I'm a feather collector.

The white feathers in the jar that the French-exchange student gave us are most likely from Carroll.

I gave Carroll a bunch of white tea roses that grow outside my front door. 

We sat at the kitchen table and the place was very much like Carroll's. I asked if he'd take me for a tour of the farm.

I wanted to see what the chicken coop looked like.

We ducked inside the low door and the chickens were all around including roosting on the rafters.

The place smelled FOUL!!!

Then Carroll showed me a baby kitten on the outside of the coop. He thot the mom had possibly died and he was feeding it, hoping she'd come home.


I held the tiny black kitten in the palm of my hand.

Carroll insisted I come back in the house.
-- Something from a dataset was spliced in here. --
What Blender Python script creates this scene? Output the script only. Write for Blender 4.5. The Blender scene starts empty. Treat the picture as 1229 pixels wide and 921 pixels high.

Old people live a lonely life. Most of their fam and friends are dead, so I sat and yapped a while.

I sipped on the cold water I'd requested. 

He told me he was gonna donate his money to the Boy Scouts and something to do with the Army.

"Good idea," I said.

He always liked to kiss goodbye, right on the lips.

Heck, I loved the man.

I saw him one last time before he really got sick. He told me his cat "Opie" had run away. Highly unusual. 

A few months went by and I heard from Hildegund, a woman about town, that Carroll had had a couple of strokes or heart attacks - can't remember what - and his married cousins had driven down from Michigan to take c/o him.

I stopped in to see him and he barely remembered me. His twin sister Caroline who lived right up the street had died a month earlier. He knew it and felt bad but knew they'd meet in heaven.

As I walked out of his house for the last time, I remembered all the wonderful visits we'd had.

Hopefully, he hadn't forgotten to put me in his will.